_Source data:_

* * * * * * * * *

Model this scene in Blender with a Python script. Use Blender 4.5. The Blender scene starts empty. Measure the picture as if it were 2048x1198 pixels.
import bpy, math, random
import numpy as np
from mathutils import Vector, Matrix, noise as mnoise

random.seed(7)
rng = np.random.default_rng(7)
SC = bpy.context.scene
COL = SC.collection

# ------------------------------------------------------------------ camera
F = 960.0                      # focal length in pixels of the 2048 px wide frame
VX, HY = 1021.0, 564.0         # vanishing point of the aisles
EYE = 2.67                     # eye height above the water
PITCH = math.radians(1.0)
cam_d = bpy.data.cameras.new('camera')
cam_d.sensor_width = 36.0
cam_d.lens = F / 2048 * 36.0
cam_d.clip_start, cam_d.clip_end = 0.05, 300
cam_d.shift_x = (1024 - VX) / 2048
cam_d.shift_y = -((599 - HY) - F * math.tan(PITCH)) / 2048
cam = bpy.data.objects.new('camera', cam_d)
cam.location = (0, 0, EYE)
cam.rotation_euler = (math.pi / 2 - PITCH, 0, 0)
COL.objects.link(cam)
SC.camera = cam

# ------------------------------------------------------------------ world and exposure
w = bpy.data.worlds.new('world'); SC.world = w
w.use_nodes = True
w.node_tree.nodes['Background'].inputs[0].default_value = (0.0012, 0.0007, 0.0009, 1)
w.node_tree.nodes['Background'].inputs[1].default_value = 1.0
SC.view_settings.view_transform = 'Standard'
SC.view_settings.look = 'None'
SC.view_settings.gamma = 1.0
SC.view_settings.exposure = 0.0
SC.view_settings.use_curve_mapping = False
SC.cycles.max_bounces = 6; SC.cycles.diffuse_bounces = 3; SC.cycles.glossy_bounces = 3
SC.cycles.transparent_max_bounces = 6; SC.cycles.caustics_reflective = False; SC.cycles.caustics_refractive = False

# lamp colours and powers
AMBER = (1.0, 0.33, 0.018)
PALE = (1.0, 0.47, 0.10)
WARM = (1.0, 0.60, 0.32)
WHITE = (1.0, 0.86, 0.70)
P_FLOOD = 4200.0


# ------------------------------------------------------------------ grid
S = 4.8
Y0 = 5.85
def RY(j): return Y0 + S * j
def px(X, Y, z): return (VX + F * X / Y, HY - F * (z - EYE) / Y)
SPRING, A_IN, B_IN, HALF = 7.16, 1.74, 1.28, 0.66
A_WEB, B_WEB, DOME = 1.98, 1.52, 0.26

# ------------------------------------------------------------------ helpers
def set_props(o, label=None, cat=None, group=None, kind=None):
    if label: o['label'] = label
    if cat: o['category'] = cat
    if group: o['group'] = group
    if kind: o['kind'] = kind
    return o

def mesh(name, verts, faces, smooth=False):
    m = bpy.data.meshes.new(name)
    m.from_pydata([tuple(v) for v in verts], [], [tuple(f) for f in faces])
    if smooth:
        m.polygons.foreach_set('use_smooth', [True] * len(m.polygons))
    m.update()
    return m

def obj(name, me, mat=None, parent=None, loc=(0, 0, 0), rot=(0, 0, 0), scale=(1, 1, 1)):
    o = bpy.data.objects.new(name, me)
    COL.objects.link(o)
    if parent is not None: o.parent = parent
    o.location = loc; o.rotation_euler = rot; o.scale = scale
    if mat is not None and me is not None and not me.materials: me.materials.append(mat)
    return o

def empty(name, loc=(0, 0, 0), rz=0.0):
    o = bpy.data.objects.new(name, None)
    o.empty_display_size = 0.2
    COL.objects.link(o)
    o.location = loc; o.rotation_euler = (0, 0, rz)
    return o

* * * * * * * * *

_Exercise brief:_ Print, please, the lines above from the very first through the one that holds "COL = SC.collection", both included, word for word and with nothing else.

_Result for this task:_
Model this scene in Blender with a Python script. Use Blender 4.5. The Blender scene starts empty. Measure the picture as if it were 2048x1198 pixels.
import bpy, math, random
import numpy as np
from mathutils import Vector, Matrix, noise as mnoise

random.seed(7)
rng = np.random.default_rng(7)
SC = bpy.context.scene
COL = SC.collection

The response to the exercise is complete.